◆ **Exercise objective**
Quote every line from the top of the listing down to and including the line that contains "lines_and_birds()".

◆ **Data excerpt**
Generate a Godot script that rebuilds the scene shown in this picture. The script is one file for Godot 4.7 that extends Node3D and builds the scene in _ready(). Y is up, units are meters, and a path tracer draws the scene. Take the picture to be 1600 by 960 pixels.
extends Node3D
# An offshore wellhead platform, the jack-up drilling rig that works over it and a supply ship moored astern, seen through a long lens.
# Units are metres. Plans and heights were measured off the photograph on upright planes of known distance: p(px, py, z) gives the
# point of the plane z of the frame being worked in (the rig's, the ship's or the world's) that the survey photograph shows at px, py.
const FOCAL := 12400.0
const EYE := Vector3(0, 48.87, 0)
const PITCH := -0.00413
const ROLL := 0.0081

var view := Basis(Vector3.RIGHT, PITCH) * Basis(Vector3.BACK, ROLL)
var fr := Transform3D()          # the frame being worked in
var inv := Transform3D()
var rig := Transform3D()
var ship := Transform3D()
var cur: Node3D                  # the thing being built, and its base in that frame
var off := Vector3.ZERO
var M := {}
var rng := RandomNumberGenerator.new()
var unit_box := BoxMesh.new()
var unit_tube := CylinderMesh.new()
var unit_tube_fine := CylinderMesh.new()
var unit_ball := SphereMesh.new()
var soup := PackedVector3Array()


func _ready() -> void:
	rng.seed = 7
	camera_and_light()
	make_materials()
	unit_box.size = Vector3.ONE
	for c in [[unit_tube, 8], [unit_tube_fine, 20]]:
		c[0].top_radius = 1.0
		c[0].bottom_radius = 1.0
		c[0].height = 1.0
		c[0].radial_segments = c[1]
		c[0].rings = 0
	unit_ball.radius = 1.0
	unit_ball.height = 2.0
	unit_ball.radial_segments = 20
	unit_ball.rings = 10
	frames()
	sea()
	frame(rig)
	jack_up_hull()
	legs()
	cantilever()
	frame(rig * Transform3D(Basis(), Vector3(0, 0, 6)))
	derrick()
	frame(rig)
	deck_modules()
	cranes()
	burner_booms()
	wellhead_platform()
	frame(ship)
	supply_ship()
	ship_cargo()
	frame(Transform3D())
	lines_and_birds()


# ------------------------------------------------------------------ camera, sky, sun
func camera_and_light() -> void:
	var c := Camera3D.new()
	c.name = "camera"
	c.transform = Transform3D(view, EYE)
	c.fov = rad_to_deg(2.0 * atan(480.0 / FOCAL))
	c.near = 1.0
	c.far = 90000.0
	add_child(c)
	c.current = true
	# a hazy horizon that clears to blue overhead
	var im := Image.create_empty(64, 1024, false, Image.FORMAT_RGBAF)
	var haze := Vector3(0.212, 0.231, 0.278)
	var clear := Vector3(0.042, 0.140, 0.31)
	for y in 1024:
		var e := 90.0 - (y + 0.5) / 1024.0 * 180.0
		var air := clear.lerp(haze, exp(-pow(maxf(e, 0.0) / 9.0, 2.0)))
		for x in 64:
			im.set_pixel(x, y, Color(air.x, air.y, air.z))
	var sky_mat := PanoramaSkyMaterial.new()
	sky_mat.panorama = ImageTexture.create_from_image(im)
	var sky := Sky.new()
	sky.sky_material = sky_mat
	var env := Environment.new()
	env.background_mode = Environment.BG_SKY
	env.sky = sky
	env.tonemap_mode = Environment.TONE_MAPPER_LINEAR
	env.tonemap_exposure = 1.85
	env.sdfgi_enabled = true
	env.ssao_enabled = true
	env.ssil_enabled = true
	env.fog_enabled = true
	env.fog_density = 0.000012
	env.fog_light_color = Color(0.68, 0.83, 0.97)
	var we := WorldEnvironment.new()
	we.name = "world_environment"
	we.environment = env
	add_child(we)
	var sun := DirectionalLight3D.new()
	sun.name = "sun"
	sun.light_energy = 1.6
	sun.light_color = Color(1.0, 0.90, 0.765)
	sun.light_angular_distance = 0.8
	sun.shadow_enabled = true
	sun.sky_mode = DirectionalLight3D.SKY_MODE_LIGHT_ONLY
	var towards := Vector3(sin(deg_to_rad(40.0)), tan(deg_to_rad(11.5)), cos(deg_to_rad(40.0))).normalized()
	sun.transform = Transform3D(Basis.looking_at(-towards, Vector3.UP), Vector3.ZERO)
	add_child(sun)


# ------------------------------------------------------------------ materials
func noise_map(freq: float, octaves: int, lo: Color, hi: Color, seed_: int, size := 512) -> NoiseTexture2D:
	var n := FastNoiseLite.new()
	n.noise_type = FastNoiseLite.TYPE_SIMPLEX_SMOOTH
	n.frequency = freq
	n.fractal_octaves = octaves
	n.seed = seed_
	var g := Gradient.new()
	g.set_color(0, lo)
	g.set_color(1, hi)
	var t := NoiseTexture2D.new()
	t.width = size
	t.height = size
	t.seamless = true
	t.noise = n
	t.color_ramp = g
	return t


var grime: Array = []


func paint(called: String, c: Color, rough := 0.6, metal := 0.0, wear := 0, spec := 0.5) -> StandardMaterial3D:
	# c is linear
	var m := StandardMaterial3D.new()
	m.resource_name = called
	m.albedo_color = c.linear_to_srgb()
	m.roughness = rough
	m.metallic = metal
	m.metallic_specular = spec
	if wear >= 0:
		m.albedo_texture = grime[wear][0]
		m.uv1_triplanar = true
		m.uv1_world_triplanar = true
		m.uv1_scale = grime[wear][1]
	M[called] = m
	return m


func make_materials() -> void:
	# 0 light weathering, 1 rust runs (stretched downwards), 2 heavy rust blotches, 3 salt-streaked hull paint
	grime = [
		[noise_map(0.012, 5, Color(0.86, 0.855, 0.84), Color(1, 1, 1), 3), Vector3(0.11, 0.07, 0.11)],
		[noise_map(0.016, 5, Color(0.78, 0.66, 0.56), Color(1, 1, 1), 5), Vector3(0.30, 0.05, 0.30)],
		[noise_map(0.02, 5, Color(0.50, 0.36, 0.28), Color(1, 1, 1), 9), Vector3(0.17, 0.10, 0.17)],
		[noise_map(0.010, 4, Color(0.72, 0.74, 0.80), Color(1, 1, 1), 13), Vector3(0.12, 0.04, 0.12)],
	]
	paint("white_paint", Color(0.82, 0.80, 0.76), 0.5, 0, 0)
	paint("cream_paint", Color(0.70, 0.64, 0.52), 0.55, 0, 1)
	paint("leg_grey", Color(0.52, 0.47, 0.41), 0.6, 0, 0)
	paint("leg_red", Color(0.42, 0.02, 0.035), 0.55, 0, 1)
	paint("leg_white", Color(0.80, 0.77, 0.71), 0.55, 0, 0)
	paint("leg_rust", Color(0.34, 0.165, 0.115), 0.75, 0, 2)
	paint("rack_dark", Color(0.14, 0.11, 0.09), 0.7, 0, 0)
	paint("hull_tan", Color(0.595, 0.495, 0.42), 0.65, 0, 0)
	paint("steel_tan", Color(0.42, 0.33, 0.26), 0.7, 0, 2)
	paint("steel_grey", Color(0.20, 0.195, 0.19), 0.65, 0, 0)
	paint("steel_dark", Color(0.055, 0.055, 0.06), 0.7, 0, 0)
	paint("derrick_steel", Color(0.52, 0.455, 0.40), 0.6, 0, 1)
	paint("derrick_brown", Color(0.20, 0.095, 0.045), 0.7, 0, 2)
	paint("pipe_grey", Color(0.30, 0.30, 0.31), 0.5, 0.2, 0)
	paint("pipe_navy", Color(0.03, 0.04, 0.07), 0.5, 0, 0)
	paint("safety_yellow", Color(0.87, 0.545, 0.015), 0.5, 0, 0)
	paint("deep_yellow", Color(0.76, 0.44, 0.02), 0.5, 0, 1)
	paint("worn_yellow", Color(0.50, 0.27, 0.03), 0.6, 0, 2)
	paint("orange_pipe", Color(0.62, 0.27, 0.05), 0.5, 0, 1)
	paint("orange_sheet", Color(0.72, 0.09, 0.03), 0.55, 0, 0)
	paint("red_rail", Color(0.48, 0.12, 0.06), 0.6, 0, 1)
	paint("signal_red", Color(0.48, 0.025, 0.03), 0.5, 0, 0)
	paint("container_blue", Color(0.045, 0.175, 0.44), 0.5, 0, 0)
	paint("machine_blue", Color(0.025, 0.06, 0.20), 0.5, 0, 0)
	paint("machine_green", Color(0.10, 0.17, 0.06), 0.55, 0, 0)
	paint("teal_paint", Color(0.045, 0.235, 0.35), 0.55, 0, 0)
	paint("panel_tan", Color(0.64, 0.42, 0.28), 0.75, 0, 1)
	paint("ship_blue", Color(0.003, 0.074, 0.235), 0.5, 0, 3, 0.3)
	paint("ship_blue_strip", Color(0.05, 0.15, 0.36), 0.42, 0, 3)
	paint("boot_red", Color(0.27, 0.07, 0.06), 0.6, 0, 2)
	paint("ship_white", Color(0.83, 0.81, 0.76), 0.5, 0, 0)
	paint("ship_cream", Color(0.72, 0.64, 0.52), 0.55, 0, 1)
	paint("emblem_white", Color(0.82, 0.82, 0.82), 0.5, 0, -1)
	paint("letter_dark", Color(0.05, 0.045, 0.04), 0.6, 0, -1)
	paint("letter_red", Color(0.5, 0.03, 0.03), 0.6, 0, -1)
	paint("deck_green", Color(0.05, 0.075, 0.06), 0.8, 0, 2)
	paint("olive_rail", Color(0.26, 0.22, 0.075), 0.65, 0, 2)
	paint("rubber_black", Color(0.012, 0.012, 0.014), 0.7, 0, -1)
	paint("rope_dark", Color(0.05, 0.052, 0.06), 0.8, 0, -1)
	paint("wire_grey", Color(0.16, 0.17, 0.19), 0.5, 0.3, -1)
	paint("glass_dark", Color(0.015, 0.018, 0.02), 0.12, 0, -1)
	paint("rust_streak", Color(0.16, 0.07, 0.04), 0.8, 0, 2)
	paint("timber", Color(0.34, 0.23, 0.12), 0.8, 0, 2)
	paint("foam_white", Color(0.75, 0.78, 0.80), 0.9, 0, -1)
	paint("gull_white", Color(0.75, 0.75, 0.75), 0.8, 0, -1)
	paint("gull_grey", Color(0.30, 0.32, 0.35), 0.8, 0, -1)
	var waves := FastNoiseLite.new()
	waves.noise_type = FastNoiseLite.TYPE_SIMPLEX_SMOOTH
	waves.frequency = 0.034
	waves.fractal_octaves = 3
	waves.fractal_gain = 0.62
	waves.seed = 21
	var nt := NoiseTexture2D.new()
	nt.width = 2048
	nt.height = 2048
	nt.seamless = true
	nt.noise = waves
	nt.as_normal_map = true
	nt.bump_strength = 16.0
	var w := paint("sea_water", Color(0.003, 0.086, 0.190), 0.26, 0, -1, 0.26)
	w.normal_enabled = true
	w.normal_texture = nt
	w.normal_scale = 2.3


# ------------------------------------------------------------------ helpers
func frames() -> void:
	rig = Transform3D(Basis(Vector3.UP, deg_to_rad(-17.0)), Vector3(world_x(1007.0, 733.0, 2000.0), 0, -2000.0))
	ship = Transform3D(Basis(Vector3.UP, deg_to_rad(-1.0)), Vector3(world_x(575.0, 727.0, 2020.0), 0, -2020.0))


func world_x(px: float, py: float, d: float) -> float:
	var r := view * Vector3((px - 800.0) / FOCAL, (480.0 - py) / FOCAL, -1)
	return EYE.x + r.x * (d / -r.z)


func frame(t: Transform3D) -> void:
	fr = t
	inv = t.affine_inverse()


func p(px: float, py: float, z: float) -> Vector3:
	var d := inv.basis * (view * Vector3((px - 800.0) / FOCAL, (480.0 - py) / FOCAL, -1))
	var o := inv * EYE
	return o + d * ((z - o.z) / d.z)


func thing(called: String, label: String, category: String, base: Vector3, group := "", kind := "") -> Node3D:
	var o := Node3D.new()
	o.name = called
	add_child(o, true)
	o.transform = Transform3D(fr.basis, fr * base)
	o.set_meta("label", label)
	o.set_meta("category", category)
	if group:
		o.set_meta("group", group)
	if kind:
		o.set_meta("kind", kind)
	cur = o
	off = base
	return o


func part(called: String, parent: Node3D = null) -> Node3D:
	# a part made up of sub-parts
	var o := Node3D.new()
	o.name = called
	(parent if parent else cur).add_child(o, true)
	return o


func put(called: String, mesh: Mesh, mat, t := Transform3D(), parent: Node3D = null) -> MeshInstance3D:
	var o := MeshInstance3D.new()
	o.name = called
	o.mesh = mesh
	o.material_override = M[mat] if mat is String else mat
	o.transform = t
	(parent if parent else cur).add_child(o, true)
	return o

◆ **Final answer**
Generate a Godot script that rebuilds the scene shown in this picture. The script is one file for Godot 4.7 that extends Node3D and builds the scene in _ready(). Y is up, units are meters, and a path tracer draws the scene. Take the picture to be 1600 by 960 pixels.
extends Node3D
# An offshore wellhead platform, the jack-up drilling rig that works over it and a supply ship moored astern, seen through a long lens.
# Units are metres. Plans and heights were measured off the photograph on upright planes of known distance: p(px, py, z) gives the
# point of the plane z of the frame being worked in (the rig's, the ship's or the world's) that the survey photograph shows at px, py.
const FOCAL := 12400.0
const EYE := Vector3(0, 48.87, 0)
const PITCH := -0.00413
const ROLL := 0.0081

var view := Basis(Vector3.RIGHT, PITCH) * Basis(Vector3.BACK, ROLL)
var fr := Transform3D()          # the frame being worked in
var inv := Transform3D()
var rig := Transform3D()
var ship := Transform3D()
var cur: Node3D                  # the thing being built, and its base in that frame
var off := Vector3.ZERO
var M := {}
var rng := RandomNumberGenerator.new()
var unit_box := BoxMesh.new()
var unit_tube := CylinderMesh.new()
var unit_tube_fine := CylinderMesh.new()
var unit_ball := SphereMesh.new()
var soup := PackedVector3Array()


func _ready() -> void:
	rng.seed = 7
	camera_and_light()
	make_materials()
	unit_box.size = Vector3.ONE
	for c in [[unit_tube, 8], [unit_tube_fine, 20]]:
		c[0].top_radius = 1.0
		c[0].bottom_radius = 1.0
		c[0].height = 1.0
		c[0].radial_segments = c[1]
		c[0].rings = 0
	unit_ball.radius = 1.0
	unit_ball.height = 2.0
	unit_ball.radial_segments = 20
	unit_ball.rings = 10
	frames()
	sea()
	frame(rig)
	jack_up_hull()
	legs()
	cantilever()
	frame(rig * Transform3D(Basis(), Vector3(0, 0, 6)))
	derrick()
	frame(rig)
	deck_modules()
	cranes()
	burner_booms()
	wellhead_platform()
	frame(ship)
	supply_ship()
	ship_cargo()
	frame(Transform3D())
	lines_and_birds()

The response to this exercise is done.